EV Charging + Energy Management = Cost Savings

Updated: Mar 22

Fleet and multifamily property owners can have 20, 50, 90 or more vehicles charging at one time, which brings a unique set of challenges when it comes to managing costs associated with charging electric vehicles. Adding that kind of demand for electricity can add hundreds to thousands of dollars to an electricity bill every month. So, when fleet or multifamily property owners decide to go electric, there are specific factors to consider.

This overview demonstrates how energy management, used in combination with an EV charging system, can mean the difference between charging a car for $18 or $4761 a month.

Atom Power’s Advanced EV Charging solution dynamically adjusts and manages EV charging by regulating vehicle charge rate, time of day, length of time, and overall energy an EV can use over the course of a given day. The system monitors real-time building load and in combination with the historical baseline peak demand in the given month, targets EV charging rates and times so that the current month peak demand will not be exceeded.

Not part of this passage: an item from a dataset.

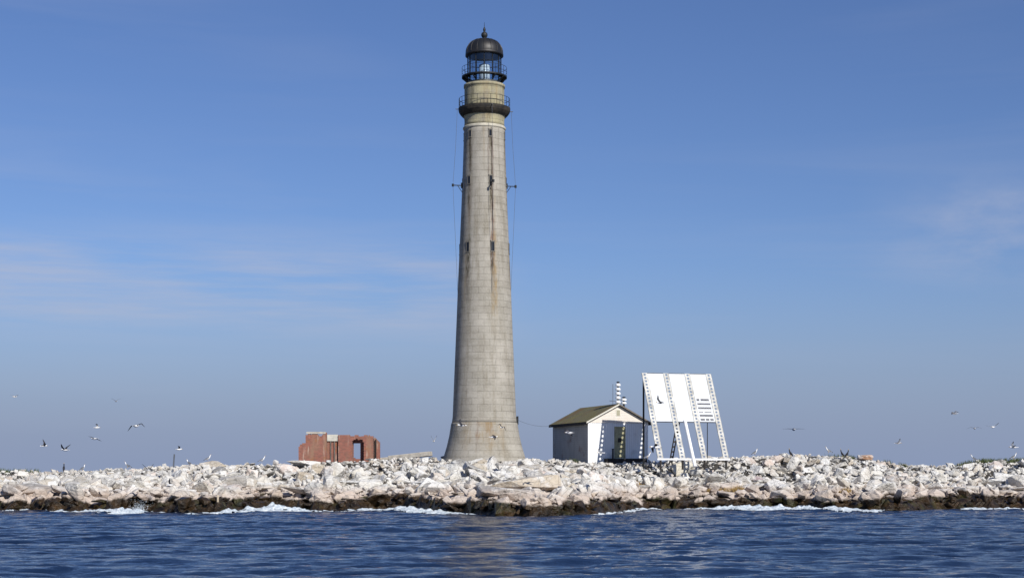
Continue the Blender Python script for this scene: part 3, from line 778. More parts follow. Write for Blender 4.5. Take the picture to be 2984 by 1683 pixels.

How EV Charging Affects Utility Bills

Residential utility bills are typically broken down in terms of energy consumption, or the amount of energy you use in kilowatt hours (kWh) during a given billing period. It’s straightforward as there is a 1:1 relationship between the price you pay each month and the amount of energy you consume. Utility bills for multi-family owners, commercial property owners, and fleet operators add another variable, energy demand. To an electric utility, demand represents the amount of power that needs to be generated at any given time during the day to cover the maximum amount of energy needed by its customers. The highest demand point over the course of a month is the “peak demand.” As demand increases, the utility must seek out additional energy sources, which can be very expensive. In many markets, peak demand accounts for the single largest cost on utility bills.

Installing EV charging infrastructure adds a significant additional load to one’s electric service, subsequently increasing demand. Now imagine the impact of adding multiple EV charging spaces to a multi-family residence and the effect it will have on peak demand and the utility bill.

How it Works

Say a New York City property owner adds 20 EV charging stations to their apartment building’s parking lot. Residents typically charge their vehicles after they come home from work, starting between 4 – 6pm. Assuming each EV charges for an average of 2 hours per day at 10kW, an additional 200kW is pulled from the utility grid. Without energy management, the building’s demand will spike above the historical peak by up to 200kW, which will dramatically increase electricity costs. At a demand rate of $45.79 per kilowatt, the demand charge will increase by $9,158.69 per month. If the property owner uses a dynamic energy management solution with the EV charging system, the only increase on their utility bill would be the electricity consumed for charging. At a rate of $0.0824/kWh, the increase would be $988.88 per month for 20 vehicles ($49.44 per vehicle).